-- TASK DIRECTIONS --
Exactly the lines between the line containing "Continue the Blender" and the line containing "tag(o, 'thin brown", together with those two lines, are to be output.

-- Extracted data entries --
━━━━━━━━
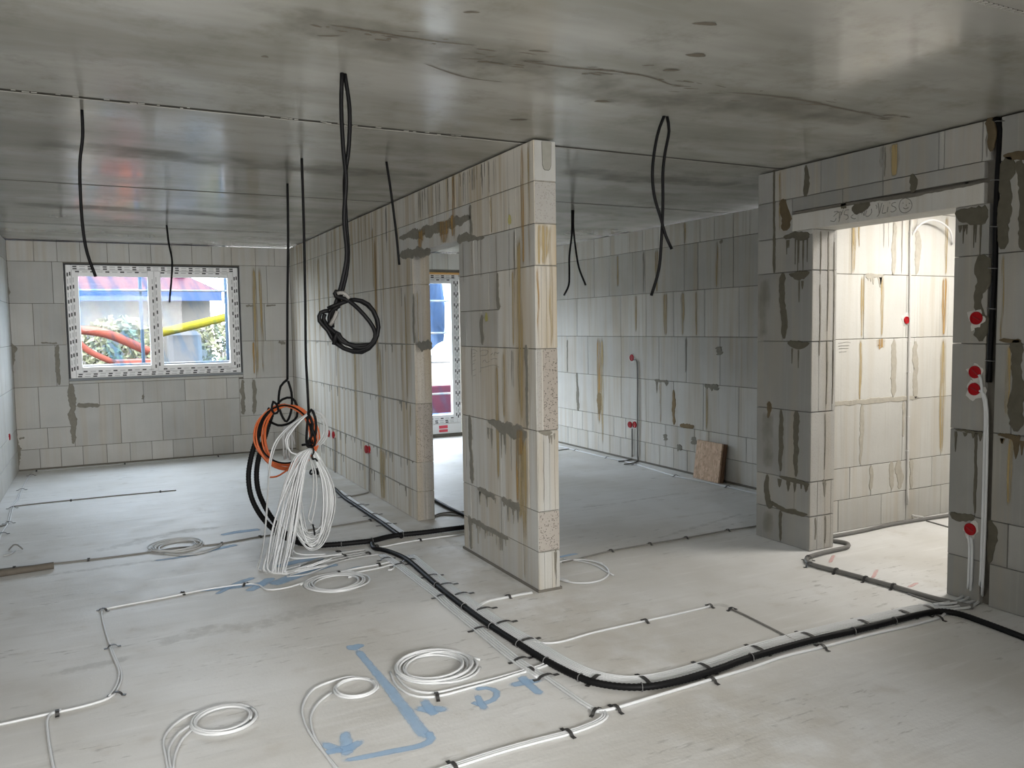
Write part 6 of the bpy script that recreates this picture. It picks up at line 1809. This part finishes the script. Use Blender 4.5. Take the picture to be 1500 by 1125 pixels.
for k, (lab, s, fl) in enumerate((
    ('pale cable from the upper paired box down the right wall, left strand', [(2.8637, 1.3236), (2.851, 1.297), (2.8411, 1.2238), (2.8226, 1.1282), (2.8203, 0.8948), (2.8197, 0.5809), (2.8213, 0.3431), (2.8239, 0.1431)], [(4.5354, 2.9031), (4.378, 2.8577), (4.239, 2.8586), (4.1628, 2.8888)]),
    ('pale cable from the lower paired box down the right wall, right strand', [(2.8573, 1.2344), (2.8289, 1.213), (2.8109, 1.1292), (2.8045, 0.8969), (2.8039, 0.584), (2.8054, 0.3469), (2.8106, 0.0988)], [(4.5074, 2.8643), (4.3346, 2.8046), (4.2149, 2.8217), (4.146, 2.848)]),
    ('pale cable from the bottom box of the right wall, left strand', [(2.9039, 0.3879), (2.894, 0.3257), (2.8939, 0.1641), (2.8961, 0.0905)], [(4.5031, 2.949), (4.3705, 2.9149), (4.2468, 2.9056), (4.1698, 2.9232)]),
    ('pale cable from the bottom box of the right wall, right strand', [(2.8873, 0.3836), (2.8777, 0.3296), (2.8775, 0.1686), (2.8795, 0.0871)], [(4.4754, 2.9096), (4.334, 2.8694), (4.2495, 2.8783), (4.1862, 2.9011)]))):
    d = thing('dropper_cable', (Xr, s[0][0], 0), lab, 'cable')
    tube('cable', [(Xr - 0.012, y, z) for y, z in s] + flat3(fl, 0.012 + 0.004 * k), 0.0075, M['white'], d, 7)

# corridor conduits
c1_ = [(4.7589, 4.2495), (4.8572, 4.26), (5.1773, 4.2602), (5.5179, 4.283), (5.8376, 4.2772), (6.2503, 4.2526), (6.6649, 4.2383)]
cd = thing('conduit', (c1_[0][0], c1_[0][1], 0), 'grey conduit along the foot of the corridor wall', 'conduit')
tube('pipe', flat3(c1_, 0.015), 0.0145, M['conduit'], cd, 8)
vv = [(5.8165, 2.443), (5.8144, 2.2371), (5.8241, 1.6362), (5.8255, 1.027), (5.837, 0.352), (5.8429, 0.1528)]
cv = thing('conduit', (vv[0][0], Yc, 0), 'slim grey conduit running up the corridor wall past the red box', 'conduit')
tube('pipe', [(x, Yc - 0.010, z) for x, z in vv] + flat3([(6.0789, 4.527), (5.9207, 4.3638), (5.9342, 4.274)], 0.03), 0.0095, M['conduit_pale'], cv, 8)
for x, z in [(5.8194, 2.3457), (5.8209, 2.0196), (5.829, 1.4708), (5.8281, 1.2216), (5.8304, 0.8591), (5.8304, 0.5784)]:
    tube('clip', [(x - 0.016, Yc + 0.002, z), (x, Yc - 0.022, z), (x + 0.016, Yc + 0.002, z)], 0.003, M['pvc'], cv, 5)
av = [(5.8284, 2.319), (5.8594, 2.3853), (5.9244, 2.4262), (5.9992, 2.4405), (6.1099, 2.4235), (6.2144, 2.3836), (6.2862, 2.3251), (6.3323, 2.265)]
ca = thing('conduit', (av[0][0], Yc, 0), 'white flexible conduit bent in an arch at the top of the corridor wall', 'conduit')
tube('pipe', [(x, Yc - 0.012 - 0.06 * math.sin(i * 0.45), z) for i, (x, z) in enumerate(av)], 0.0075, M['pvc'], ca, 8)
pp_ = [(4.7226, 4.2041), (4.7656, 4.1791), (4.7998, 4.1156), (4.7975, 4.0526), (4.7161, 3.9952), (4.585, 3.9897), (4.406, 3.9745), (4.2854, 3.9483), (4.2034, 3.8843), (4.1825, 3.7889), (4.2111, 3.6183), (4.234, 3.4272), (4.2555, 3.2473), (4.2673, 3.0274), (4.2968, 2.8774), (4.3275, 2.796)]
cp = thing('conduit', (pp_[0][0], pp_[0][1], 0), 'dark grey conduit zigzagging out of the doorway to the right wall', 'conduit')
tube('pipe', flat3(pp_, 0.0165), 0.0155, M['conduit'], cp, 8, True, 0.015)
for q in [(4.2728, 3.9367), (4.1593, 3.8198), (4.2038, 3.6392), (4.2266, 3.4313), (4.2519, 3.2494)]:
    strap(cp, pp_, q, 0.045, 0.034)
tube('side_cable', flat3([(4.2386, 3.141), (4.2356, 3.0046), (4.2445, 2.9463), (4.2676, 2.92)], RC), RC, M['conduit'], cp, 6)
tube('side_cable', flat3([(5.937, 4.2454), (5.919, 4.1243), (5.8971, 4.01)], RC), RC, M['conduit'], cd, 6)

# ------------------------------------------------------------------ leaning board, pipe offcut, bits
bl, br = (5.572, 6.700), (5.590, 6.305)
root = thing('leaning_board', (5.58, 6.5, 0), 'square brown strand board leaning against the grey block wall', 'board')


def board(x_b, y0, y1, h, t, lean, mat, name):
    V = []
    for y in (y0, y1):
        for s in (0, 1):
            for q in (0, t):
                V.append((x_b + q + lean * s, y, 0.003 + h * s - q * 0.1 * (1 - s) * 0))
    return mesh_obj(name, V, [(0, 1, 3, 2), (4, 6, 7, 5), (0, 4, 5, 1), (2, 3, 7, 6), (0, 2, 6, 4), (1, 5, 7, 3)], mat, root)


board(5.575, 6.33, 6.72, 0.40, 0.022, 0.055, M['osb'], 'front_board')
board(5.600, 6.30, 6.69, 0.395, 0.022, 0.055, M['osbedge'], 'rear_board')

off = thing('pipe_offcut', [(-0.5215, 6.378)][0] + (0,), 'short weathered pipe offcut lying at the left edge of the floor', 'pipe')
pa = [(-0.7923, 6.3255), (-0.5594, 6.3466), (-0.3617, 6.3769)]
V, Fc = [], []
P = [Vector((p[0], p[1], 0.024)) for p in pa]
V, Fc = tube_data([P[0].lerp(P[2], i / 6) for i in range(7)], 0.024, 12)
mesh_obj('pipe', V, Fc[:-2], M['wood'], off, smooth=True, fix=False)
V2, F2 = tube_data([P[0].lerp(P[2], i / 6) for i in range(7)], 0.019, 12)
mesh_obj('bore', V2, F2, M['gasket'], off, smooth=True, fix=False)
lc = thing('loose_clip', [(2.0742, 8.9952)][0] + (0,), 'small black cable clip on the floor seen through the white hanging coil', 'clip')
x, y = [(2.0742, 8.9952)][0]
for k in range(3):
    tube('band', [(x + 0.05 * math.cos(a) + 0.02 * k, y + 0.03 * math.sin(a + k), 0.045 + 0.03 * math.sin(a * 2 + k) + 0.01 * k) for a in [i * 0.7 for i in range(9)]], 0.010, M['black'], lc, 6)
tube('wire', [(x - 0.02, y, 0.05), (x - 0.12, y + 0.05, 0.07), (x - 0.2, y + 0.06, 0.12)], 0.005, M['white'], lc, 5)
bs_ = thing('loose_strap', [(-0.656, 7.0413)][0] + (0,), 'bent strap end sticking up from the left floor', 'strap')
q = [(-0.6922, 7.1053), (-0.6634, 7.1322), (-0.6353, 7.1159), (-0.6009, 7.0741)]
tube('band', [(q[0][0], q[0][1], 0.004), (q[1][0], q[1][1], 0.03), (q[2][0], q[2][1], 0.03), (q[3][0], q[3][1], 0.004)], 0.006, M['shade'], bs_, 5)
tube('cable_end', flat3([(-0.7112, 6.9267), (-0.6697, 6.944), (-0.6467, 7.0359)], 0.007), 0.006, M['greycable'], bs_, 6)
━━━━━━━━
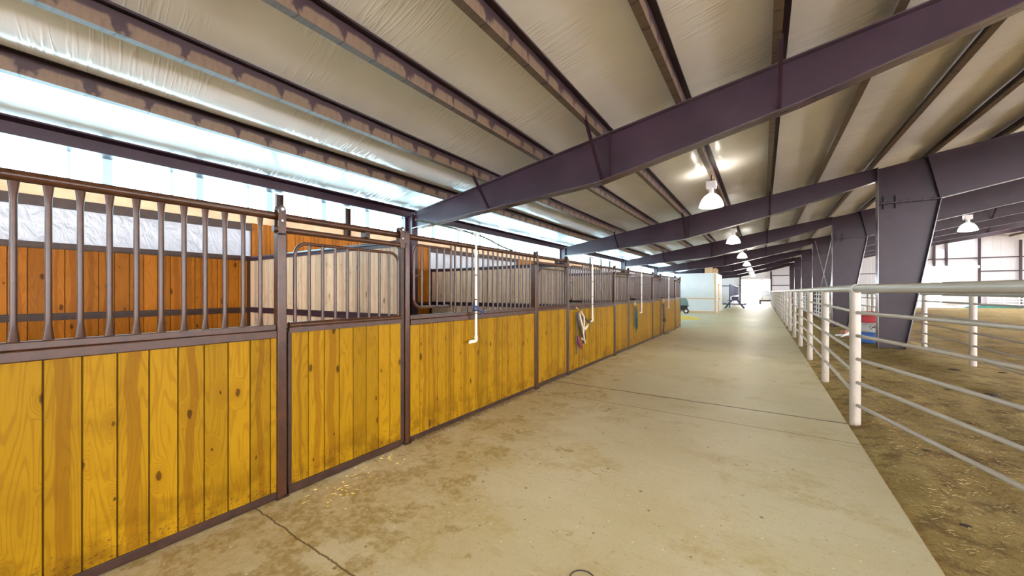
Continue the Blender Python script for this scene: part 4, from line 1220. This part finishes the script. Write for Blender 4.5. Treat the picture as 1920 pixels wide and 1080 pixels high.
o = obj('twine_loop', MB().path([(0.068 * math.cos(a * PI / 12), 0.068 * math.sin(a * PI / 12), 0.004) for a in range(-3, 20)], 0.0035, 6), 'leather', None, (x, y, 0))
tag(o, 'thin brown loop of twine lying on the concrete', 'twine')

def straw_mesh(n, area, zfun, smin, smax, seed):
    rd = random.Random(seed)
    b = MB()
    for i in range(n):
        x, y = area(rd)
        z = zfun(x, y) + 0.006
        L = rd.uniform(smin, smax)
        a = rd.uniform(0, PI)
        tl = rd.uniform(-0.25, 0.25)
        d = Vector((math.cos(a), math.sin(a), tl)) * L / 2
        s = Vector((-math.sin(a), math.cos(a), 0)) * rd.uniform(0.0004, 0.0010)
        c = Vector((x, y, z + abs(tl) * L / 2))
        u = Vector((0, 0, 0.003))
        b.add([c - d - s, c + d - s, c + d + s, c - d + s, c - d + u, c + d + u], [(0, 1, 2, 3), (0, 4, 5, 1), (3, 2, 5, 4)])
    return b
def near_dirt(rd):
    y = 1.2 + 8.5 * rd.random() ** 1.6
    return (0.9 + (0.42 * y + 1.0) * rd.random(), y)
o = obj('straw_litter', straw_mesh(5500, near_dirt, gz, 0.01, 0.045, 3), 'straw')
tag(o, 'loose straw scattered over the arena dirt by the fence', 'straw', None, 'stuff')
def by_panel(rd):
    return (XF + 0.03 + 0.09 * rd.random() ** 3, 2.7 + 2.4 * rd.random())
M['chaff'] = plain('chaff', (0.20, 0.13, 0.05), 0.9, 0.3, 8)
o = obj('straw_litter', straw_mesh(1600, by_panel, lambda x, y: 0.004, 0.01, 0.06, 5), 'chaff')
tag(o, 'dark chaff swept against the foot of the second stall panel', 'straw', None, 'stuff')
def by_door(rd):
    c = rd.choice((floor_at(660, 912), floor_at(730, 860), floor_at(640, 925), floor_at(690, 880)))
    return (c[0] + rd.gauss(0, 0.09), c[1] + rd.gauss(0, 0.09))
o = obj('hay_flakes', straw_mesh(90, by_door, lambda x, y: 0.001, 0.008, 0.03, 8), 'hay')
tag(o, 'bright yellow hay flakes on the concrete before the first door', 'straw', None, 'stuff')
━━━━━━━━
-- WRITTEN RESPONSE --
Continue the Blender Python script for this scene: part 4, from line 1220. This part finishes the script. Write for Blender 4.5. Treat the picture as 1920 pixels wide and 1080 pixels high.
o = obj('twine_loop', MB().path([(0.068 * math.cos(a * PI / 12), 0.068 * math.sin(a * PI / 12), 0.004) for a in range(-3, 20)], 0.0035, 6), 'leather', None, (x, y, 0))
tag(o, 'thin brown loop of twine lying on the concrete', 'twine')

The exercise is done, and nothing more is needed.